Einfach richtig
Es spricht wenig dafür, dass die Zukunft der EU zum Thema im anstehenden Bundestagswahlkampf wird. Worüber sollte auch gestritten werden? Sowohl Bundesregierung als auch SPD und Grüne sind sich darin einig, dass nur ein »Mehr an Europa« die Antwort auf die Krise sein kann. Alle wollen die Politische Union und eine EU-Wirtschaftsregierung. Dass die einen darunter vor allem eine Aufsichtsunion und die anderen mehr eine soziale Union verstehen, fällt nicht ins Gewicht.

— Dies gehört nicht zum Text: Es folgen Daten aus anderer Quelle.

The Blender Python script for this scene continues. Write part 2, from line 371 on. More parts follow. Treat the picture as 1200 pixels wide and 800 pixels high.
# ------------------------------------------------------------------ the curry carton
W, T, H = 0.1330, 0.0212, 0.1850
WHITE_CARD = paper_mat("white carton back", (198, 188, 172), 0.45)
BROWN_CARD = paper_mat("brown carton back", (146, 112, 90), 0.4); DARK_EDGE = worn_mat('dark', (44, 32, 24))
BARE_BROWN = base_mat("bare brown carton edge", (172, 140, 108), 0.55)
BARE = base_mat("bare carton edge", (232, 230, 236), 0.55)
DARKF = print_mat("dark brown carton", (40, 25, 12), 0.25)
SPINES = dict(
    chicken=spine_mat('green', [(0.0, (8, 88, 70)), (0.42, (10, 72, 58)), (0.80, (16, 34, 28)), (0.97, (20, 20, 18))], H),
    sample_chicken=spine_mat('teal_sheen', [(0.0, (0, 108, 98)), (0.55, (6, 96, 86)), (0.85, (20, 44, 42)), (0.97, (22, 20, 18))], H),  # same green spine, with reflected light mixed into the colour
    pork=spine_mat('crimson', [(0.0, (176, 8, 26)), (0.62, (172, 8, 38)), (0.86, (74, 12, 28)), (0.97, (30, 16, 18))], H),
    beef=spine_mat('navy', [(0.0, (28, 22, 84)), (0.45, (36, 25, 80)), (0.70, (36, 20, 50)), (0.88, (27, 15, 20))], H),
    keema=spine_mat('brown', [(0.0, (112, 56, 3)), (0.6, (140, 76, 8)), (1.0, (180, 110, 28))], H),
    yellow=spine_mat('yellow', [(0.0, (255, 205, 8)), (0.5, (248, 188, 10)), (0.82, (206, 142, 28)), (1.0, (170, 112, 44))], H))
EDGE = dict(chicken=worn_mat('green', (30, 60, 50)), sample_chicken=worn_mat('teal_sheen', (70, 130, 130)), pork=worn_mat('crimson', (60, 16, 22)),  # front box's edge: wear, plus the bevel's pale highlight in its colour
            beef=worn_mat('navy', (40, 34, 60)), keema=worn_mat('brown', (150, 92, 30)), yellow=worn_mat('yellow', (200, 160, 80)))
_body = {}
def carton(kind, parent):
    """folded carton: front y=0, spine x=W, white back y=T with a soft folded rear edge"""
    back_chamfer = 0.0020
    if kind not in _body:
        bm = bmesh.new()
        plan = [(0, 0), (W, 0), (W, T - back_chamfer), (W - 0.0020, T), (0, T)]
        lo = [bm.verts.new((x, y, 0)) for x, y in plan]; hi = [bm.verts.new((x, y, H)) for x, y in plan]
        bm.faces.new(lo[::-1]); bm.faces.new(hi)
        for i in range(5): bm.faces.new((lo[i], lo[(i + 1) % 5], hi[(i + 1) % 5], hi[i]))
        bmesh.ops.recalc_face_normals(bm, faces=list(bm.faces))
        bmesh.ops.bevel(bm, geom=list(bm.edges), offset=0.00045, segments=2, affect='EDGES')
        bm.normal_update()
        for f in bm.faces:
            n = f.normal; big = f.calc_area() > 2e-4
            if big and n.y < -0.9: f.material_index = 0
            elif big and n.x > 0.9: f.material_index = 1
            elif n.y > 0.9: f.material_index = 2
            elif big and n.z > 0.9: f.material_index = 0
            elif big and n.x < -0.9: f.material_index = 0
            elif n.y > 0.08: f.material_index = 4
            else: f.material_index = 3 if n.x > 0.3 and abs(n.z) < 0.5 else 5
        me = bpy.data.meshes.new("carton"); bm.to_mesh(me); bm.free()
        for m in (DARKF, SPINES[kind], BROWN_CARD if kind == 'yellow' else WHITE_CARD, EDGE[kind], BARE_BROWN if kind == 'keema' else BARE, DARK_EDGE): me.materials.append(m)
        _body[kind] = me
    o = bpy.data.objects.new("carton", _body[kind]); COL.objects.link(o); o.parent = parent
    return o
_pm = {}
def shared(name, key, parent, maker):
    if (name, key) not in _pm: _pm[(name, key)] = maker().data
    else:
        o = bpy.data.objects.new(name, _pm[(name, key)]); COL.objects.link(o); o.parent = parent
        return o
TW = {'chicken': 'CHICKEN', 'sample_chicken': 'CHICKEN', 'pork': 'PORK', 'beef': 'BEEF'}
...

Den linksliberalen Akzent in diesem parteiübergreifenden Streben hatten am 4. August 2012 Peter Bofinger, Jürgen Habermas und Julian Nida-Rümelin in der Frankfurter Allgemeinen Zeitung (FAZ) gesetzt. Ihnen geht es um »die institutionelle Absicherung einer gemeinsamen Fiskal-, Wirtschafts- und Sozialpolitik im Euro-Raum mit dem weitergehenden Ziel, die verlorene Handlungsfähigkeit der Politik gegenüber den Imperativen des Marktes auf transnationaler Ebene wiederzugewinnen. (…) Denn nur für ein politisch geeintes Kerneuropa besteht die Aussicht, den inzwischen fortgeschrittenen Prozess der Umwandlung der sozialstaatlichen Bürgerdemokratie in eine marktkonforme Fassadendemokratie umkehren zu können.«
Am 22. November antwortete Oskar Lafontaine darauf, ebenfalls in der FAZ. Er glaubt nicht, dass die vorgeschlagene Vertiefung der Europäischen Gemeinschaft unter den gegenwärtigen Bedingungen geeignet ist, die Fassadendemokratie zu überwinden: »In Brüssel ist es nicht besser. Noch stärker als die Entscheidungen der nationalen Parlamente und Regierungen sind die Beschlüsse des europäischen Parlaments und der europäischen Kommission von Lobbyisten beeinflusst.« Der Kampf muss daher zu Hause geführt werden: »Gerade nicht auf europäischer, sondern auf nationalstaatlicher Ebene muss die Umwandlung von Zockerbuden in Sparkassen organisiert werden (…). Man braucht dann auch keine europäische Bankenunion. (…) Es bedarf auch keiner Übertragung von Souveränitätsrechten, um das Lohndumping in Deutschland zu beenden. Die Änderung der Zumutbarkeitsklausel bei Hartz IV und die Einführung des gesetzlichen Mindestlohns, verbunden mit einer produktivitätsorientierten Tarifpolitik, genügen.« Seine Schlussfolgerung ist so einfach wie richtig: »Das demokratische Europa beginnt zu Hause und verlangt zuallererst in Deutschland eine Politik, die den Interessen der Mehrheit entspricht.«
Lafontaine geht damit wieder einmal seiner Partei voran, denn die glaubt ja ebenfalls, daß das Heil in einer demokratischen, sozialen und ökologischen Union liegt. Würde sich die Linkspartei hingegen hinter Lafontaine versammeln, könnte sie eine Alternative zu dem deutschen Konsensgerede von »Mehr Europa« bieten.